**What to do**: Beginning with the first line of the entries below, quote each line until you reach and include the line with "COL = S.collection".
# # # #
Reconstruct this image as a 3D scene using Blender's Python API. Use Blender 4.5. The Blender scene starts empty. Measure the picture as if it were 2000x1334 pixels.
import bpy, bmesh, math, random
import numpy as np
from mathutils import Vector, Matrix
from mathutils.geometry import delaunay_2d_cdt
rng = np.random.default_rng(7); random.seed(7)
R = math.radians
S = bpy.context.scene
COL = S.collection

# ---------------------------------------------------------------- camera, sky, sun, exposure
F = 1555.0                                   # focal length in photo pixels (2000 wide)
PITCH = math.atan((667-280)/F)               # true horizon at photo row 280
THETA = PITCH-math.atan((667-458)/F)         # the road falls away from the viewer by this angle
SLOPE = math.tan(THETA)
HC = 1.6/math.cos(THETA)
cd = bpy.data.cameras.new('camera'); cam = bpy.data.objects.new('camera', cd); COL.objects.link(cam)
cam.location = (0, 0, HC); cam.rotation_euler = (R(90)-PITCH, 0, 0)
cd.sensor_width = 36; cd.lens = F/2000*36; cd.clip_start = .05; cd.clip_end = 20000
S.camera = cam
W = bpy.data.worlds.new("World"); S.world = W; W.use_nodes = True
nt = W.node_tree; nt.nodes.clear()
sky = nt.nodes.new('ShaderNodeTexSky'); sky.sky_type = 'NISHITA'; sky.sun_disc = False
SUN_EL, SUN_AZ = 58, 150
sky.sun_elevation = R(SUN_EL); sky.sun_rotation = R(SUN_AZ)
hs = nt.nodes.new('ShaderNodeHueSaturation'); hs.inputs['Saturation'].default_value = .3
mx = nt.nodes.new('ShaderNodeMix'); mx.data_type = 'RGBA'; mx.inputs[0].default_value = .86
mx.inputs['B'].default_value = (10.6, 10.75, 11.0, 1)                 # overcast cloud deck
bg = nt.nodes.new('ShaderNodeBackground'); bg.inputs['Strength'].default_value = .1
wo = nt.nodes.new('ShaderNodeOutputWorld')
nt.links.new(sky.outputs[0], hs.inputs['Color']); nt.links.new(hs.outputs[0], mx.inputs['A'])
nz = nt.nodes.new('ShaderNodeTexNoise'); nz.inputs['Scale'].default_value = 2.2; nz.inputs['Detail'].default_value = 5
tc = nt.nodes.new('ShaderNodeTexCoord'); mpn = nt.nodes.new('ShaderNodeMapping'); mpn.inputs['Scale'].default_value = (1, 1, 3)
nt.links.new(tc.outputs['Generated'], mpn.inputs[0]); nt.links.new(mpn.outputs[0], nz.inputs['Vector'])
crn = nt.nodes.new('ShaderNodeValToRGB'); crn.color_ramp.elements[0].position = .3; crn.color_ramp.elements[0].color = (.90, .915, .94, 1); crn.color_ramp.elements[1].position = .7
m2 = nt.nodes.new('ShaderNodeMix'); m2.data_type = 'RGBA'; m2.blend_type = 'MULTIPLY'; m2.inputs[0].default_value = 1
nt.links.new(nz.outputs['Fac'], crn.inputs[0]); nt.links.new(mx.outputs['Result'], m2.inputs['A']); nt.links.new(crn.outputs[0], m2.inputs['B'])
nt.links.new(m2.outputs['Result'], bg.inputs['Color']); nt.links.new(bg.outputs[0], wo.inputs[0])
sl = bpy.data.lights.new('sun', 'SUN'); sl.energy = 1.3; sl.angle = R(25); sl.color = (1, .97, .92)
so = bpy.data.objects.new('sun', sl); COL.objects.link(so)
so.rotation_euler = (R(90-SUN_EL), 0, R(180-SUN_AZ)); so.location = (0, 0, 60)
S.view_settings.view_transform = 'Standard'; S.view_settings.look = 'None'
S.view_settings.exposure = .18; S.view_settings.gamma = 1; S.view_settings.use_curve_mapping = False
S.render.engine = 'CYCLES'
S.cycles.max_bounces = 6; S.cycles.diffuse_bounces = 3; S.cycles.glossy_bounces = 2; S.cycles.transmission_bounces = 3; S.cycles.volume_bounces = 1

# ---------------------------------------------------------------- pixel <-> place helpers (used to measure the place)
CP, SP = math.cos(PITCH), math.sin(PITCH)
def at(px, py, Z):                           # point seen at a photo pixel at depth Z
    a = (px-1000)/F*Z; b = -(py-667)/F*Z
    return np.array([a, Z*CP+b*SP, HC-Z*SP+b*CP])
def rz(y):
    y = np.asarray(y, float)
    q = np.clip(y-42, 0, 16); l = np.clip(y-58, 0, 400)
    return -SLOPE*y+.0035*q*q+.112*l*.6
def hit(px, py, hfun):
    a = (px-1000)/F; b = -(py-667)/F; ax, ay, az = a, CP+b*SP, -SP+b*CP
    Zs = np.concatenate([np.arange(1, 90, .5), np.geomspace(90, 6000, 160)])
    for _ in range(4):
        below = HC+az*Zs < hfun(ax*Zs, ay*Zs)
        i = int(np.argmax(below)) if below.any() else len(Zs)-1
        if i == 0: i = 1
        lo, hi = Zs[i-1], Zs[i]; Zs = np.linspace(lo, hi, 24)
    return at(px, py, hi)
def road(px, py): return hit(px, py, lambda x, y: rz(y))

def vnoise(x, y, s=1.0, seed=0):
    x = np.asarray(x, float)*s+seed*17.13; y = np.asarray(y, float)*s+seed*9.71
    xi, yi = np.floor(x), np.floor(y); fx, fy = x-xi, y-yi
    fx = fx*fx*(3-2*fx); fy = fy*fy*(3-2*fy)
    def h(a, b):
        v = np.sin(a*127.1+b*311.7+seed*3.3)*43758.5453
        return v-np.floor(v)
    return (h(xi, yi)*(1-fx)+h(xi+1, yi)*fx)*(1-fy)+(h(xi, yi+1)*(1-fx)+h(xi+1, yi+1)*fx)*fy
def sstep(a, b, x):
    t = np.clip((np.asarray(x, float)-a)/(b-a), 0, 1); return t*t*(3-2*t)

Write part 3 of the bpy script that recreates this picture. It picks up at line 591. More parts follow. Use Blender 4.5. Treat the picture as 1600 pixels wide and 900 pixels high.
# # # #
**Solution to this exercise**:
Reconstruct this image as a 3D scene using Blender's Python API. Use Blender 4.5. The Blender scene starts empty. Measure the picture as if it were 2000x1334 pixels.
import bpy, bmesh, math, random
import numpy as np
from mathutils import Vector, Matrix
from mathutils.geometry import delaunay_2d_cdt
rng = np.random.default_rng(7); random.seed(7)
R = math.radians
S = bpy.context.scene
COL = S.collection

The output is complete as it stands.